GIFs are an integral, interactive facet of the NFL, and sports in general. EA Sports are clued up enough to realise this, and created the cool Giferator, which allows gamers to create their own GIFS. You would assume the NFL saw the merits in this and must have signed off on the Giferator. The suspending of Twitter accounts is completely at odds with the spirit of the GIF.

The NBA’s position on the sharing of their video footage on the internet is both interesting and exceptionally liberal, when contrasted to the NFL’s stance. Their commissioner, Adam Silver, allows fans to upload highlights to YouTube unhindered, as he simply believes that “highlights are marketing.”

For me, the wide use of GIFs does serve as marketing; it all helps fuel coverage and gets people talking about the most eventful plays of the week.

If the NFL relaxes, opens itself up for a bit of give and take and compromise, there are certainly some opportunities for them. Maybe some advertising space in return for supplying content for GIFs.

It is impossible for content owners to police everything. What should be of more concern to sports networks and authorities is the rise in popularity of live-streaming apps like Periscope. On the weekend of the Floyd Mayweather v Andrew Berto fight recently, Periscope had to respond to over 140 takedown notices. The NFL should concentrate on dealing with any illegal live streaming as and when it happens, and let the GIF be.

NFL fans should be encouraged to GIF, to upload and share their own content, which will increase engagement and reach, taking a lead from the EA Sports Giferator. This would help heal the disconnect that appears to be widening between the League and the fans.

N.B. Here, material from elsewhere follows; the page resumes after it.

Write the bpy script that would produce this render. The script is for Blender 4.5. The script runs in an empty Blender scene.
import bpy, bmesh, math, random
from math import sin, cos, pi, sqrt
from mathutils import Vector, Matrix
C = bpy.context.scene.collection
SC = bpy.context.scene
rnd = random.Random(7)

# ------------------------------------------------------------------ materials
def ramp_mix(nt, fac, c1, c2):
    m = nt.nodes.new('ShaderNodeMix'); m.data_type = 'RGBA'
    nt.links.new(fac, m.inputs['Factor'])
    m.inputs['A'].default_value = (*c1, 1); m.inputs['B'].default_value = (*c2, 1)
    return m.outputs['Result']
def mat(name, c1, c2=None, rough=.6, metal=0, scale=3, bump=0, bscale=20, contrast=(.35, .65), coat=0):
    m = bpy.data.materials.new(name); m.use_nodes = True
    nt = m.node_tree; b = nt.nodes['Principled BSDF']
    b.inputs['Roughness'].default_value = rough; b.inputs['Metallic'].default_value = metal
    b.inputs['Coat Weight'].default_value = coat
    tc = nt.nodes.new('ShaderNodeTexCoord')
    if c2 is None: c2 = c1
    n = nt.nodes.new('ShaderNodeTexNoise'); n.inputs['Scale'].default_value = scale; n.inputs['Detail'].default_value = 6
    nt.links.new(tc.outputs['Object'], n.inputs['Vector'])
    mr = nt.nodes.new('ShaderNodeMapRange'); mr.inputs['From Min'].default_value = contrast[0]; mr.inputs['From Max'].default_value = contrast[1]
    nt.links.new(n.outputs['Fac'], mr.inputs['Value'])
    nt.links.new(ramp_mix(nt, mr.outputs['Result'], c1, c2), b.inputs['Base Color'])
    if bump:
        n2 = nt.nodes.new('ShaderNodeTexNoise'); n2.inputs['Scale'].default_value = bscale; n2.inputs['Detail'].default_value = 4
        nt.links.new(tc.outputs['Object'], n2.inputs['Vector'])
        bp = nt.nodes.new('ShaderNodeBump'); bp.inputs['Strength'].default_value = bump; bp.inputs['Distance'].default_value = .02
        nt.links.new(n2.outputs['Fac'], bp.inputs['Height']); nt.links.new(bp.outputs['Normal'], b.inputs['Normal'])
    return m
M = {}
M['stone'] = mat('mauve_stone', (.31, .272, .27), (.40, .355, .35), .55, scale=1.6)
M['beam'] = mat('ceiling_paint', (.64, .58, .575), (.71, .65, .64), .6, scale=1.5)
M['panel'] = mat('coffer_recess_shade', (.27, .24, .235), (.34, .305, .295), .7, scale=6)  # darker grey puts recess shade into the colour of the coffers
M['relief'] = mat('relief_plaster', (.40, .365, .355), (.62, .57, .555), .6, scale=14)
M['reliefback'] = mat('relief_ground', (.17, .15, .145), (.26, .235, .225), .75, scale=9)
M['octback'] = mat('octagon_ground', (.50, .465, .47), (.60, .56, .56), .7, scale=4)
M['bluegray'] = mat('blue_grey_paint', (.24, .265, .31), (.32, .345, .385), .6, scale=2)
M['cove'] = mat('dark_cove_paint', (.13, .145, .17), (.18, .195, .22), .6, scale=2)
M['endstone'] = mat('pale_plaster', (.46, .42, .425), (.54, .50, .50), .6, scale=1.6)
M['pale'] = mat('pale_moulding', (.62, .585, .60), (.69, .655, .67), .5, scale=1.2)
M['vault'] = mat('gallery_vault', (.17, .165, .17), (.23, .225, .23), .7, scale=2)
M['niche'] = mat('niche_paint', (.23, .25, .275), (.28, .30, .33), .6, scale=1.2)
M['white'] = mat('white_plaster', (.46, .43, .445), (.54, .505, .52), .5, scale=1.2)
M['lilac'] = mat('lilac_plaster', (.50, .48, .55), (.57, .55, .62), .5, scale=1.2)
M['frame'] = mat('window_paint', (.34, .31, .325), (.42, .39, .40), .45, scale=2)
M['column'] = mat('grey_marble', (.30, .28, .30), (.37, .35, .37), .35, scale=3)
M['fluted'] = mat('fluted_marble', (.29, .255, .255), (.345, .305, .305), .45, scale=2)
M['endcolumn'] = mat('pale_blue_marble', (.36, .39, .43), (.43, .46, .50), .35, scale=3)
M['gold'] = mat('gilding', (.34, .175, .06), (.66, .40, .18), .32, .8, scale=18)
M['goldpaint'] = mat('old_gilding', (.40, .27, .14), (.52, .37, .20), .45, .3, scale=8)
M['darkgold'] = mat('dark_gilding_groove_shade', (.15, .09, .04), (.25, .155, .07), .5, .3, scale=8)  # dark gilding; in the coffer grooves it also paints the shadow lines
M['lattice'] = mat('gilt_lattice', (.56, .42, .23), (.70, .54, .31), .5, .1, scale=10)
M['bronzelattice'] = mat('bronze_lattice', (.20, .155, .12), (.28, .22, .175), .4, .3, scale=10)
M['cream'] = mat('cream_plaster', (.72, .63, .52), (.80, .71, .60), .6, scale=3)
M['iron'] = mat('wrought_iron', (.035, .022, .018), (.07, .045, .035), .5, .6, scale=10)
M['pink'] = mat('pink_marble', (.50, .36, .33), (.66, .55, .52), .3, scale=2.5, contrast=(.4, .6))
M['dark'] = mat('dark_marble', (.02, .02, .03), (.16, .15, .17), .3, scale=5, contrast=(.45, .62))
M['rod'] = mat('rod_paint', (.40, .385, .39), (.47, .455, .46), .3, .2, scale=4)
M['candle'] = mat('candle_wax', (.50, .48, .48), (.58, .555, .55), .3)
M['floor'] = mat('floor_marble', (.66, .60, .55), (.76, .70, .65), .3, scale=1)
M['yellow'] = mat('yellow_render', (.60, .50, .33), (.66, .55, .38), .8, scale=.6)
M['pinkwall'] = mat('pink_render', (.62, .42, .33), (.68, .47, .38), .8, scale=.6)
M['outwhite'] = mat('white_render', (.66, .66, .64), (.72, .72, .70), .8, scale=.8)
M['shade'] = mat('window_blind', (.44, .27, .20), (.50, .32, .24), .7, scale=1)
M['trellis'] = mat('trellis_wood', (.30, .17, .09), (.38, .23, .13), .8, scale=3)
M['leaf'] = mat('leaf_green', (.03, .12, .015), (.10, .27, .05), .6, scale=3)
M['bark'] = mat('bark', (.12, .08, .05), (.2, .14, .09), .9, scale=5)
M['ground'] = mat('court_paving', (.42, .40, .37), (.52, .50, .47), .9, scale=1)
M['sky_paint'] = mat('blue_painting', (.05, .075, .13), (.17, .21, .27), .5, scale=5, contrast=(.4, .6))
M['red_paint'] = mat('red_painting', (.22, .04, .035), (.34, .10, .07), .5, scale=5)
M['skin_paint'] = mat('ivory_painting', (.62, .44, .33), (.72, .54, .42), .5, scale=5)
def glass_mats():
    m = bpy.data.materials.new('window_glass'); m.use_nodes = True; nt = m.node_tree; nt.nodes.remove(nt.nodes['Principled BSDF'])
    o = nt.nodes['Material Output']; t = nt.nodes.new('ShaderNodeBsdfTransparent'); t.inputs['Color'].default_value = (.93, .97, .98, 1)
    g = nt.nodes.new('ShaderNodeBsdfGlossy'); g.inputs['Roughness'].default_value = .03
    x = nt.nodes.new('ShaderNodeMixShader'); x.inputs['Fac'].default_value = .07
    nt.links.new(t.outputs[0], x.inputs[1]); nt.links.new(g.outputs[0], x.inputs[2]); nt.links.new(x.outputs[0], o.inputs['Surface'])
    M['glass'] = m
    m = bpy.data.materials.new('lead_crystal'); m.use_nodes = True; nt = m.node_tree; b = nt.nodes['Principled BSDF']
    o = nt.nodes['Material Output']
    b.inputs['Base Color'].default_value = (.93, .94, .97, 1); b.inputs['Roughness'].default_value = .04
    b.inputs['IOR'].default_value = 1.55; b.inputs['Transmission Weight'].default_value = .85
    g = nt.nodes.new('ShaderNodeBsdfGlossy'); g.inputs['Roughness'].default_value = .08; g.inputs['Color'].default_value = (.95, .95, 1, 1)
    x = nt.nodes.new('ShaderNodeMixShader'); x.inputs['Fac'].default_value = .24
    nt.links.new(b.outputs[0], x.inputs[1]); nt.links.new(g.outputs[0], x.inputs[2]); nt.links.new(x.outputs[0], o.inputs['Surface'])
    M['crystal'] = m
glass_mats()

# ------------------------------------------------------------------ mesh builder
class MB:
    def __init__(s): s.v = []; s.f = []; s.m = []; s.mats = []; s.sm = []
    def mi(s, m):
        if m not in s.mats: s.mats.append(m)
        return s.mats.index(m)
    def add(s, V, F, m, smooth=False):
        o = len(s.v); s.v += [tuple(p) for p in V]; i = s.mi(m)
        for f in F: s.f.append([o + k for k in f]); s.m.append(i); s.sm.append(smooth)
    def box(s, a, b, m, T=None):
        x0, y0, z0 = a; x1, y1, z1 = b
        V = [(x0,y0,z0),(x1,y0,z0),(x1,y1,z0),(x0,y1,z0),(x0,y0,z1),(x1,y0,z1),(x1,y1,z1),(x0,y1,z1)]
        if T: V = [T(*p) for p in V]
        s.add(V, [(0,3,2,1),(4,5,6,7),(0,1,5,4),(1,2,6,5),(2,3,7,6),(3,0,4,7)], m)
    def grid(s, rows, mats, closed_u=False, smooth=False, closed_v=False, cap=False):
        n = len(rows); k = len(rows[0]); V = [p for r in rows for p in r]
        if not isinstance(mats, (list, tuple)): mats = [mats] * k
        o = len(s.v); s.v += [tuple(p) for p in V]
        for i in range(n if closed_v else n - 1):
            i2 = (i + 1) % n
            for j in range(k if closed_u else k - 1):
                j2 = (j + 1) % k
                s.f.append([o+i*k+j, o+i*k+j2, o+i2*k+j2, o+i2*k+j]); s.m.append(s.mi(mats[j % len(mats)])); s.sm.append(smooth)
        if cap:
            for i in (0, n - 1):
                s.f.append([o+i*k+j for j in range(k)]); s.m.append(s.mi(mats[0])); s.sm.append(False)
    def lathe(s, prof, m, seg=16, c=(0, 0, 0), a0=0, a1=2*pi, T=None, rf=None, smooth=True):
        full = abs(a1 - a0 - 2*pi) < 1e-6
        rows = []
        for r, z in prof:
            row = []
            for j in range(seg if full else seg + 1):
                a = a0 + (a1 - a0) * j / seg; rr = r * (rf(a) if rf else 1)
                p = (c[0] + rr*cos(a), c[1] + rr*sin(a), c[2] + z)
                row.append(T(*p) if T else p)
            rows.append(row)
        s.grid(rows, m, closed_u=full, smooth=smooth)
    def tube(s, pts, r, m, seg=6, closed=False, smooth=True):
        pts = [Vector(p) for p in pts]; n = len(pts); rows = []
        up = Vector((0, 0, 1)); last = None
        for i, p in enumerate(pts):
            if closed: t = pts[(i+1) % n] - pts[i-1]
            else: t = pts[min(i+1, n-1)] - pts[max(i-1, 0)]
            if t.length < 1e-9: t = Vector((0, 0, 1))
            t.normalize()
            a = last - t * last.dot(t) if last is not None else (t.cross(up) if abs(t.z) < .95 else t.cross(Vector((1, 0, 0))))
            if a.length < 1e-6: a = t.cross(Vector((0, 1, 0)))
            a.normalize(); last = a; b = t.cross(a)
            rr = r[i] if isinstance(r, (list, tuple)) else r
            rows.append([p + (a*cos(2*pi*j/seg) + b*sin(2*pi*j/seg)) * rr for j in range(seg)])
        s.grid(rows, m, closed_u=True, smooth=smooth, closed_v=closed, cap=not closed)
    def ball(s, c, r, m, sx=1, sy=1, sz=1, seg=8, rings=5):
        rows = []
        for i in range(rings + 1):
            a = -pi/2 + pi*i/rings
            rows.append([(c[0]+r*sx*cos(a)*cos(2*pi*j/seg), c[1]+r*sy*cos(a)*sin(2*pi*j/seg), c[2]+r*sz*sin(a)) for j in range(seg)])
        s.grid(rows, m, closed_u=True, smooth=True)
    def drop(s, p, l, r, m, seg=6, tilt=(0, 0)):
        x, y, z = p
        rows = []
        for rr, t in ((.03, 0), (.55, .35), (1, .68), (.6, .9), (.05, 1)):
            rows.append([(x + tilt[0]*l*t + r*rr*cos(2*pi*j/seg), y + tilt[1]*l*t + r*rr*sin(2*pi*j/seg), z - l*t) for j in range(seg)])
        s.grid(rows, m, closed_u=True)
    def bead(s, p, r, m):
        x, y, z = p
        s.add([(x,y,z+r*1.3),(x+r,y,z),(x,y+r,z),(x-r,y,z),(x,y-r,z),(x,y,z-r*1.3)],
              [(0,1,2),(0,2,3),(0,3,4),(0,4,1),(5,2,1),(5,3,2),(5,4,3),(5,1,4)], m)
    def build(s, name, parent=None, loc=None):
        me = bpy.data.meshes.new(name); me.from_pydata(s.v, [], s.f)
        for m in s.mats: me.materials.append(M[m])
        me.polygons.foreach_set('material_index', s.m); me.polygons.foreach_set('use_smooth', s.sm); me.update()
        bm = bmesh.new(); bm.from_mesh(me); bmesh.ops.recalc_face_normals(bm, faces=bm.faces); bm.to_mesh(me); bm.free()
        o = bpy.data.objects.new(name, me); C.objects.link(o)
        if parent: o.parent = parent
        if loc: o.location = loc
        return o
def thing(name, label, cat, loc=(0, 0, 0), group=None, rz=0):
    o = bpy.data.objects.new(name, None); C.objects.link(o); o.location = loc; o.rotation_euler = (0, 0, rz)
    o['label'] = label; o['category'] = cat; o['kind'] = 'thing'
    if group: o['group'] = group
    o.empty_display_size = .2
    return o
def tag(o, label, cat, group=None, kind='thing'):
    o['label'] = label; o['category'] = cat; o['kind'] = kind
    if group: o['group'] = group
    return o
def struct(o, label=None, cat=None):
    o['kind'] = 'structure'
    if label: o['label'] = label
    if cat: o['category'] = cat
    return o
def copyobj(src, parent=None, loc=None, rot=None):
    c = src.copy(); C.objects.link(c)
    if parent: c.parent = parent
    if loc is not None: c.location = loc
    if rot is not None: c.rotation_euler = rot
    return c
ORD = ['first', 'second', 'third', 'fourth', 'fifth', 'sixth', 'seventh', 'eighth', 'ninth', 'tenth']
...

For a sport that gave us something as ridiculous as ‘Deflategate’, it is ripe for parody, and this kind of conduct merely gives more ammo to their detractors. It furthers their negative reputation of trying to control and dictate (NFL = No Fun League is a popular, irreverent acronym definition doing the rounds on social media). To see some self-deprecation and humour in their communications would be refreshing. This was their bland, uninspired response to the Twitter suspensions:

“The NFL sent routine notices as part of its copyright enforcement program requesting that Twitter disable links to more than a dozen pirated NFL game videos and highlights that violate the NFL’s copyrights. We did not request that any Twitter account be suspended.”

The NFL is swiftly increasing in popularity in the UK, with Spurs’ new ground being built with a retractable pitch specifically for the hosting of 2 NFL games per year. In light of such positive international growth, the clamping down of GIFs seems so petty. The NFL don’t want a global reputation for curtailing fun. They might as well just roll with it and use the GIF to their advantage.